## SHORT EXERCISE
Gather, from the listing beneath this task, every line holding the string "with".

## Saved entries
__________
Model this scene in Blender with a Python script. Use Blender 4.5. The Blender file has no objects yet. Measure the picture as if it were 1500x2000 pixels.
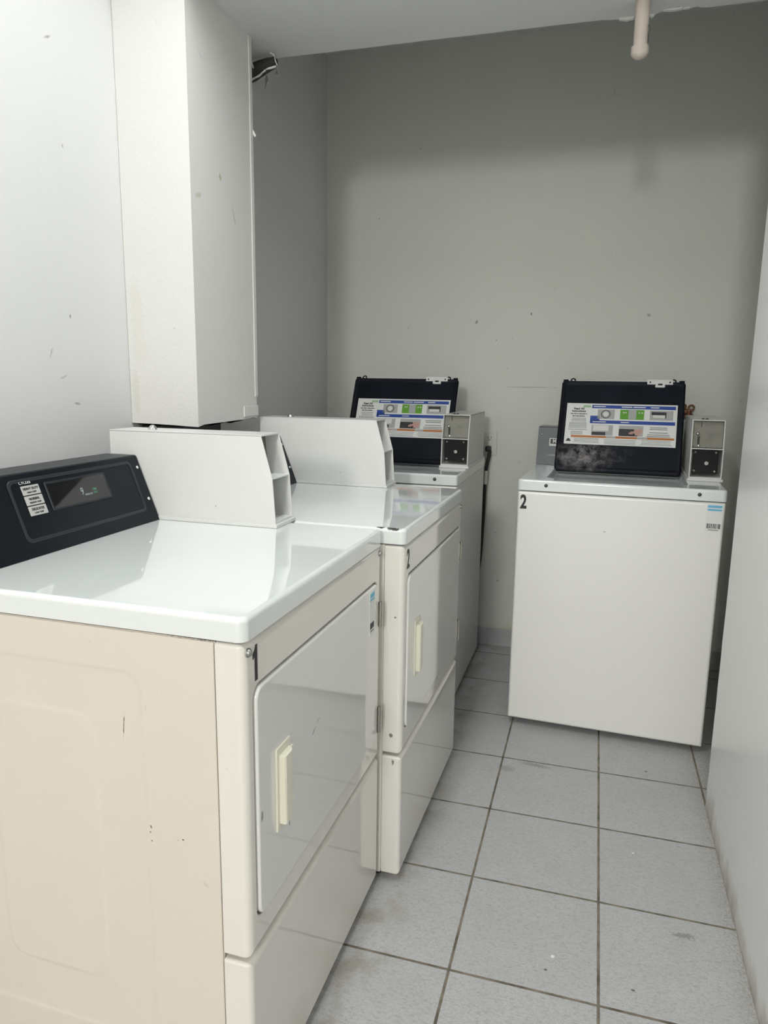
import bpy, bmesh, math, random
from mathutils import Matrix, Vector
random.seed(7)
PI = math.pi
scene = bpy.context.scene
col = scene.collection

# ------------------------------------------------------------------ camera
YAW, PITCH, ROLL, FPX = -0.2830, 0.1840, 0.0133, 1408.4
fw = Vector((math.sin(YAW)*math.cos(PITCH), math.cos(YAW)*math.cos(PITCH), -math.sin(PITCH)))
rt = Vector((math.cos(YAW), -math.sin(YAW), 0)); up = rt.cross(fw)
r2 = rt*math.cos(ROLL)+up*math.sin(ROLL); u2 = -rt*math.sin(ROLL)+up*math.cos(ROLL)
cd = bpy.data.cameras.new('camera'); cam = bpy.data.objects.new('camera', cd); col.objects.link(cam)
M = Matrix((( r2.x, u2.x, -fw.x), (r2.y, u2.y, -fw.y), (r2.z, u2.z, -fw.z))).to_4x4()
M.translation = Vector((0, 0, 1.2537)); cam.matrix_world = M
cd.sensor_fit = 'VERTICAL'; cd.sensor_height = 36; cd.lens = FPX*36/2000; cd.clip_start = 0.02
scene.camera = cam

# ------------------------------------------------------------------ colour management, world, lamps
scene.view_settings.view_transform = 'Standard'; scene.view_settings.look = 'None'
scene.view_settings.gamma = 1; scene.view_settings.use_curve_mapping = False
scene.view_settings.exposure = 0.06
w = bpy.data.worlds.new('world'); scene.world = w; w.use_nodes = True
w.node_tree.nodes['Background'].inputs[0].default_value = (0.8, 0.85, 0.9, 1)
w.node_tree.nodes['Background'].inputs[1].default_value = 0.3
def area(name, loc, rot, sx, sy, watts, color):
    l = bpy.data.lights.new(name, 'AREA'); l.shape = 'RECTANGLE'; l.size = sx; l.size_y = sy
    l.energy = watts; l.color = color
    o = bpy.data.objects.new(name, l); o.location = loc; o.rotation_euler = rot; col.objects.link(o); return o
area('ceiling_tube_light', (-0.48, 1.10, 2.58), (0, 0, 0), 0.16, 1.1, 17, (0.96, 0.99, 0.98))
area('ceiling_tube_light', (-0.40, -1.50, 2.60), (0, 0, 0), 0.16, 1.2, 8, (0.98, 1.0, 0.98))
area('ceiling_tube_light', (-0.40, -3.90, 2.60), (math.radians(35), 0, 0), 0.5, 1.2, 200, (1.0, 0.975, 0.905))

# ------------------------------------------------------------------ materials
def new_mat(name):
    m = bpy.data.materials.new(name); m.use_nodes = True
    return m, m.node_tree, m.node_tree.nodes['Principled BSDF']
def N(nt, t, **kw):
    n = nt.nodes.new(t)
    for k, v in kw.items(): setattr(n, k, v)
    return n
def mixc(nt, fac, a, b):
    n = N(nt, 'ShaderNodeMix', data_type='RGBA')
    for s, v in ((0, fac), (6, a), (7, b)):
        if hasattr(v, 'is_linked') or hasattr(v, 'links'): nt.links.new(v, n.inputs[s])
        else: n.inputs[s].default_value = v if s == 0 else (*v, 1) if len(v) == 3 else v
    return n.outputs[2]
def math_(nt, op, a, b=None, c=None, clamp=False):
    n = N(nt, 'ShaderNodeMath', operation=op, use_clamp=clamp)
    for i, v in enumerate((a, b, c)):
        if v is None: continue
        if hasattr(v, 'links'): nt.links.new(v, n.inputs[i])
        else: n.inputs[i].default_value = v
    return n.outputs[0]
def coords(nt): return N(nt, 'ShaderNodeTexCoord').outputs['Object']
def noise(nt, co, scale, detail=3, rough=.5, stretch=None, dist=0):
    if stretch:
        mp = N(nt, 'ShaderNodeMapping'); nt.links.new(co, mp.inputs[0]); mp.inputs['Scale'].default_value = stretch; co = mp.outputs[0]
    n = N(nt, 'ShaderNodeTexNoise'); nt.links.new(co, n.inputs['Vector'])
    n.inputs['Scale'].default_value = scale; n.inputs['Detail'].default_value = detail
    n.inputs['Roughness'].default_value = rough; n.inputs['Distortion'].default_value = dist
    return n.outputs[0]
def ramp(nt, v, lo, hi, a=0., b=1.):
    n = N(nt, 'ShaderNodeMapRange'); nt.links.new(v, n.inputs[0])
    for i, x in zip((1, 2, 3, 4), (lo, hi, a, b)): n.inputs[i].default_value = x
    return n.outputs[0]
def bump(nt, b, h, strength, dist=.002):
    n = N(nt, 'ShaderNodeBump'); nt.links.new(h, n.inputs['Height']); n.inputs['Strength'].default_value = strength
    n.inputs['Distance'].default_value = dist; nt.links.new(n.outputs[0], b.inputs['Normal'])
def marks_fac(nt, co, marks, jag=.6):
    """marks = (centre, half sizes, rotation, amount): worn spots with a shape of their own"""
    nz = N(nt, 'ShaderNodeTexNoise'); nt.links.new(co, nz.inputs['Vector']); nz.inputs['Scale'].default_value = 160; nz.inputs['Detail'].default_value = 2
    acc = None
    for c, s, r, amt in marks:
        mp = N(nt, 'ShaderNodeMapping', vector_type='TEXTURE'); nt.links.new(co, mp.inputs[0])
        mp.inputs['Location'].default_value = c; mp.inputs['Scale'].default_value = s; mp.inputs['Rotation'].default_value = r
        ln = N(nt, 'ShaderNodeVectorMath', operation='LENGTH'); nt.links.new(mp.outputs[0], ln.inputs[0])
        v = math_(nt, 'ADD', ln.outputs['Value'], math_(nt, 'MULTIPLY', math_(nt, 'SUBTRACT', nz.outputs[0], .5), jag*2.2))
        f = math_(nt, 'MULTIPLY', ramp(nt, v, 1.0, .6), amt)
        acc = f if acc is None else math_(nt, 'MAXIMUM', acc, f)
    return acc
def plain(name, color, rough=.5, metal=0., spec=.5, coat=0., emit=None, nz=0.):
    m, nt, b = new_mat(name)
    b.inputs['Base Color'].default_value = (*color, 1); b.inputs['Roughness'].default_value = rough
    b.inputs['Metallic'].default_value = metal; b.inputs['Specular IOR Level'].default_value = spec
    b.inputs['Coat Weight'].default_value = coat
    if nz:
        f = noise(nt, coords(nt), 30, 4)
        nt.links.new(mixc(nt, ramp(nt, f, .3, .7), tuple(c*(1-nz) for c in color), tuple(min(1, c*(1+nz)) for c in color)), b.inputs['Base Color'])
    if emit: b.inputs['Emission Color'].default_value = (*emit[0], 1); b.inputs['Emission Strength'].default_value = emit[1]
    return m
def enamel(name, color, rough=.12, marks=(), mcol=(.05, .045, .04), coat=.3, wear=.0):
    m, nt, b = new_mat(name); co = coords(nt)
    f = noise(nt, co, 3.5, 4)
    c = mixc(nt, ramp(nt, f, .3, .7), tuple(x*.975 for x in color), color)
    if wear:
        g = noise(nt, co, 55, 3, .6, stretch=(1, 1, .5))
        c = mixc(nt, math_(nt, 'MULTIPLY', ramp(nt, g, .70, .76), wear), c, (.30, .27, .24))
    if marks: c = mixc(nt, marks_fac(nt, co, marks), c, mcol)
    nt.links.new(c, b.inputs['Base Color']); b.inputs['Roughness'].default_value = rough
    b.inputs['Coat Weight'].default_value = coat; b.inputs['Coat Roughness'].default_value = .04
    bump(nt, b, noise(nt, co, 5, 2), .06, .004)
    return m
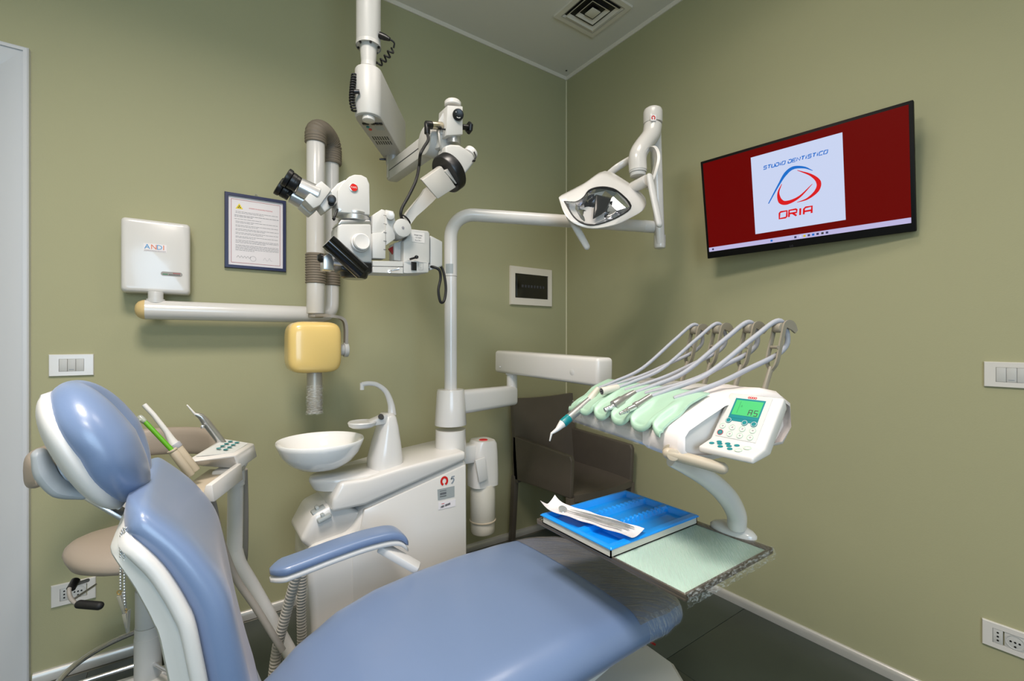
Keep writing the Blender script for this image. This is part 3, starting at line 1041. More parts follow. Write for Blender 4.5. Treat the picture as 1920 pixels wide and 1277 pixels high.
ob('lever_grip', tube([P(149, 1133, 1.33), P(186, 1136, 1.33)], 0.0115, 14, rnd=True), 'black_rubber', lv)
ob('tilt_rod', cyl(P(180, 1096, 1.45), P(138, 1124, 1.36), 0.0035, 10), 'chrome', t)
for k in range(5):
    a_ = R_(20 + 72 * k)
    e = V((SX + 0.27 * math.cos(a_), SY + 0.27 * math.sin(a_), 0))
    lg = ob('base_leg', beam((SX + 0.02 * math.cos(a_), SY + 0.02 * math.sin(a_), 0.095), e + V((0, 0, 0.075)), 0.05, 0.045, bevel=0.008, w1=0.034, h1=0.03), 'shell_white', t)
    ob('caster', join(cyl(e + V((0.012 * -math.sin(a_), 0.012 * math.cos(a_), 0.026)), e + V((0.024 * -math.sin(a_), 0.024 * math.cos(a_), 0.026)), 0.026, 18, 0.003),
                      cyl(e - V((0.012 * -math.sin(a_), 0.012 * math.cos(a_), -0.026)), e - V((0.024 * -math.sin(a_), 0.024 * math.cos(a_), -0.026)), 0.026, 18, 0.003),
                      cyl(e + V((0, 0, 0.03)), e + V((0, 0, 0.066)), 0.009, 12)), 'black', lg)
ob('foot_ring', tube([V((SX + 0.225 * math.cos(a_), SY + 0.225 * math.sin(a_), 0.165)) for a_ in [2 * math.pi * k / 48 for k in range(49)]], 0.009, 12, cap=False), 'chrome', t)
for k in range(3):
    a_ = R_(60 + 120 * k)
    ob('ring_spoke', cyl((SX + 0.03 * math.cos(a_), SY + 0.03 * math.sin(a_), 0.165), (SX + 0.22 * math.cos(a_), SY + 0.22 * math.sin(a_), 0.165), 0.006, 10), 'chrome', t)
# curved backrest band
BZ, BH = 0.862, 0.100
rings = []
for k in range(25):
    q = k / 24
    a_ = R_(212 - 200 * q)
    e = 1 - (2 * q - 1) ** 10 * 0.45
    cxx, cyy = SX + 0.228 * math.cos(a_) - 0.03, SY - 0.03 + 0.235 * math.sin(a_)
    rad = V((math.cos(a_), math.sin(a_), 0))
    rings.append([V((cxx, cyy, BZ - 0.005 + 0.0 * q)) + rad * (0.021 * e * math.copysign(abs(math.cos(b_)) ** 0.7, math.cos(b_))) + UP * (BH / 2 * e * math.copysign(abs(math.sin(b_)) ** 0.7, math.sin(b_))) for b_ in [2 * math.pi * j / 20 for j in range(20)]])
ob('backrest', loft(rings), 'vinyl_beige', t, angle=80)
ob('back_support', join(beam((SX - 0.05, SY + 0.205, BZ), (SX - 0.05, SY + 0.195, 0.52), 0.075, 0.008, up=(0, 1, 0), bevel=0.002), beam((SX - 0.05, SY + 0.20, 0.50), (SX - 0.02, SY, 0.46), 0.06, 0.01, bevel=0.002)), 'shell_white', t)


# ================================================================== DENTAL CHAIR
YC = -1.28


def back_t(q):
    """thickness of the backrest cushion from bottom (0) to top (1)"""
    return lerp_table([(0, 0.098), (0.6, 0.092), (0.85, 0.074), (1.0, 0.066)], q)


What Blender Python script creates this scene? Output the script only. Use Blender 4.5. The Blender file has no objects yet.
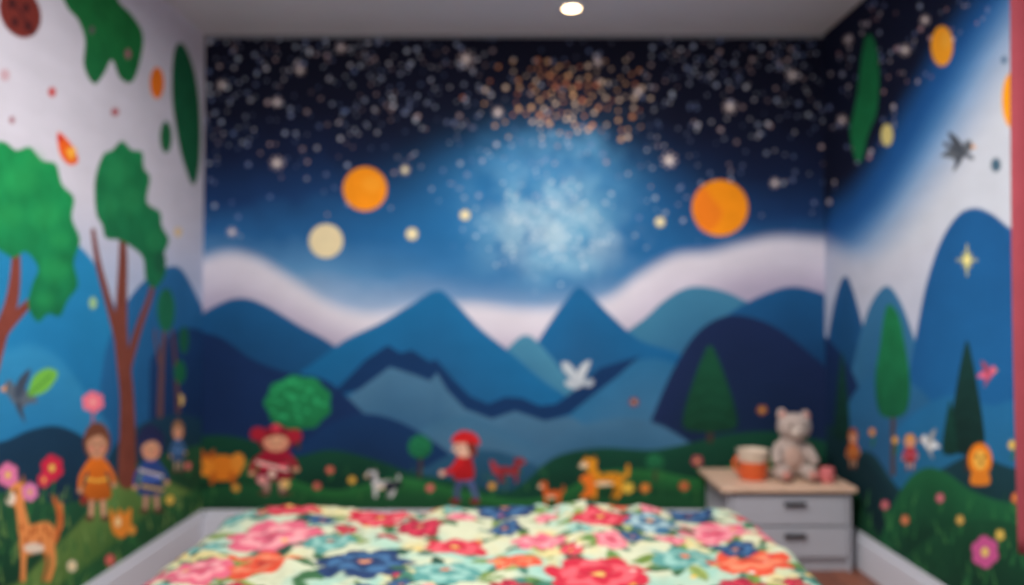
__________
## THE OUTPUT
Model this scene in Blender with a Python script. Use Blender 4.5. The Blender file has no objects yet. Measure the picture as if it were 1500x2000 pixels.
    """marks = (centre, half sizes, rotation, amount): worn spots with a shape of their own"""